With the changing landscape to a flexible distributed workforce, the traditional security perimeter to protect business systems requires reinforcement to meet the onslaught of the cybercriminal. Channel Partners can help their customers understand the fundamental shift in how the nature of IT and Data has changed. New security risks are emerging based on the unintended weaknesses introduced through staff working remotely where the traditional office firewall-stops-everything approach is no longer sufficient or appropriate.

Every location where data is accessed remotely can also be the transit point for hackers to bypass traditional protections and commence their ransom or other malicious activities. Therefore businesses need to protect each individual's access as well as the office in which they were previously based.

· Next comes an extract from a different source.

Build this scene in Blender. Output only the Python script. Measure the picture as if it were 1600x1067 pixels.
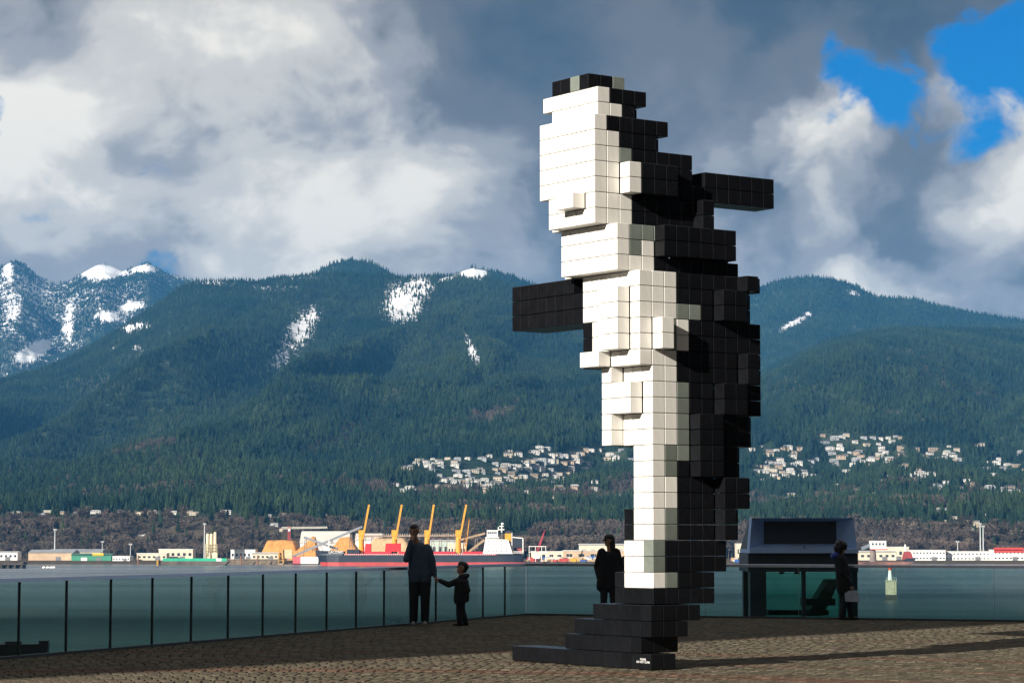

By helping their customers understand where the weaknesses lie, channel partners can help put in context the real risks and impacts of working remotely. They can show how these risks are mitigated through using modern security technology, building resiliency as the norm and carrying out staff training to ensure a comprehensive, coordinated approach.

Following lockdown, there are natural opportunities for IT security consultancies to assess the risks so that a suitable Business IT Security Plan can be built and then actioned in order of highest risk. There are a multitude of technologies which are resurfacing, such as Microsoft Remote Desktop Services, where centralised computing is coming back into fashion.

Where centralisation is not appropriate or practice, it will be vital to have a capable Endpoint Detect and Response (EDR) protection technology installed on every external device to ensure that secure and consistent policies are in place. EDR will ensure that potential threats are detected and defeated at the earliest initial points of attack.

IT Partners could introduce automated Penetration and Vulnerability Testing on all networks and devices to ensure a continuous assessment and proof that obvious weak points in IT systems are closed. Traditional Firewall technology does not currently proactively test for the operating system and application-level vulnerabilities.

Channel Partners could help customers implement Network Access Control and Digital Health Policies. This ensures that any devices accessing the network via VPN or secure Wifi comply with patches and updates to their systems – denying access to those devices until they are updated. The most significant risk to IT systems once modern and correctly configured security systems is that staff override or bypass that protection. Ultimately there is a tremendous opportunity for staff training and education.

Clients will be looking to their channel partners to support and underpin the prevention of accidental data disclosure. IT channel partners will need to look for solutions that heavily feature Digital Rights Management, Encryption, and Data Loss Prevention filters to negate data being accidentally or otherwise accessed.

In the modern era, features that the channel and their customers will be seeking will need to be automated and intuitive to be able to compete with automatic hacking attacks. Undoubtedly machine learning and artificial intelligence will play a large part in identifying short and long term unauthorised access by spotting trends in unusual behaviour and then automatically fixing those emerging risks without requiring manual intervention. Partners that are looking at security in a complete context of assessment, planning, technology and human factors are going to be the big winners in the digital era post lockdown.